10. “You can’t eat it either. I don’t care if it looks like ‘sparkly cotton candy.’”

11. “You know what? I think we’re done with the sparklers now.”

12. When someone mentions Uncle Sam: “No, he’s not coming to the cookout.”

13. “…and, no, he doesn’t bring gifts like Santa.”

14. Wrestle them into their car seats after it’s already past bedtime in order to drive to a fireworks show.

15. After they inevitably fall asleep two minutes before arrival, wake them up when you get to the firework show.

16. Hose them down with bug spray in order to save their dewy toddler skin from the onslaught of mosquitoes sure to be there.

17. As you’re laying down a blanket for everyone to sit on: “No, we’re not building a fort.”

18. When they look at you with betrayal and confusion: “It’s the Fourth of July, not the Fort of July.”

19. Pull out the bag of limited edition red, white, and blue goldfish crackers that you foolishly brought in an attempt to provide a festive snack for the firework show.

20. “I didn’t bring orange fishies. These taste exactly like the orange fishies.”

21. Forget to pack juice.

22. Pack the wrong flavor juice.

23. “No, you don’t get presents after the fireworks.”

24. “Stop scratching your mosquito bites.”

25. “No, I’m not spending twenty dollars on a glow stick that’ll entertain you for approximately 15 seconds.”

26. After caving and buying the damn glow sticks: “No, we can’t trade them for the blue ones.”
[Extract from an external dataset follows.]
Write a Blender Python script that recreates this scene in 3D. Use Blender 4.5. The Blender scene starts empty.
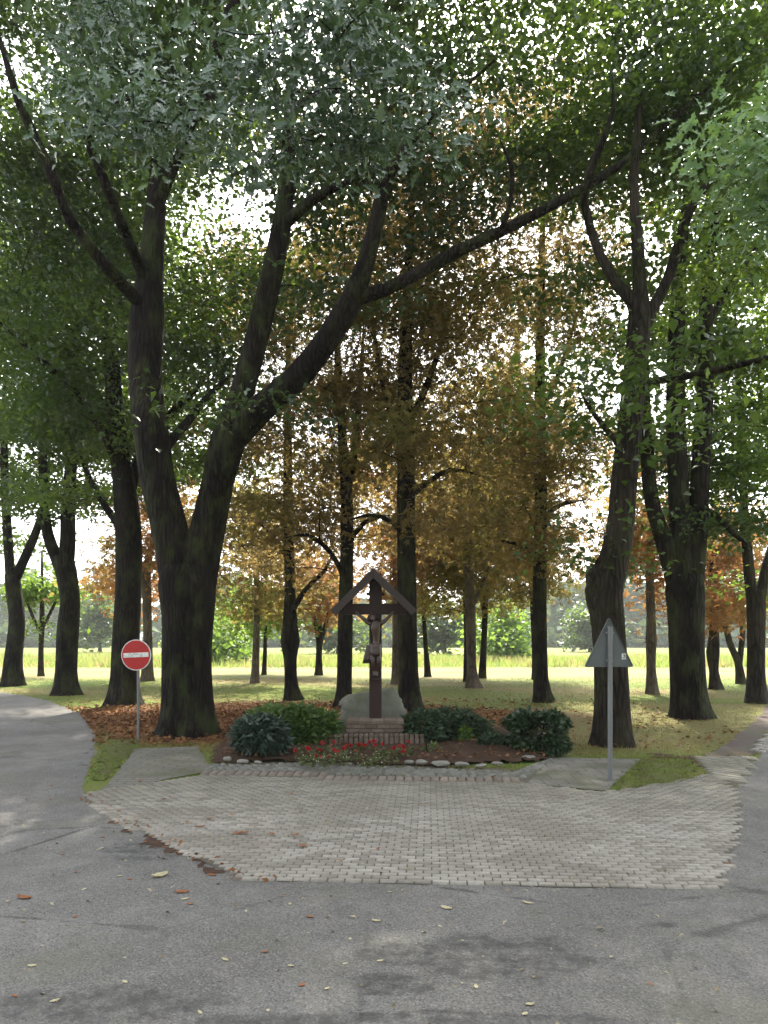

27. Warn them that the fireworks are going to be loud. Or:

28. Fail to warn them that the fireworks are going to be loud.

29. “No, I can’t make them stop the fireworks.”

30. “No, we’re not going home yet.”

31. “No, I don’t think there’s going to be an Elmo shaped firework.”

32. “No, we can’t watch Elmo in Grouchland on the way home. I already told you, I left it at home.”

33. After the grand finale: “The fireworks are all done.”

34. “Nope, still no presents.”

35. Wrestle them into their car seats for the drive home.

36. After they inevitably fall asleep one minute before arrival, wake them up when you get home.

37. While you tuck them in: “No, Uncle Sam’s not coming tonight to bring presents.”

38. “No, we’re not leaving out milk and cookies for him.”

39. “No, you can’t have milk and cookies right now.”

40. “Yes, the Fourth of July is all done.”

Let freedom ring? Ha. Not if you’re a mom to toddlers.

  Happy “Independence” Day, suckers!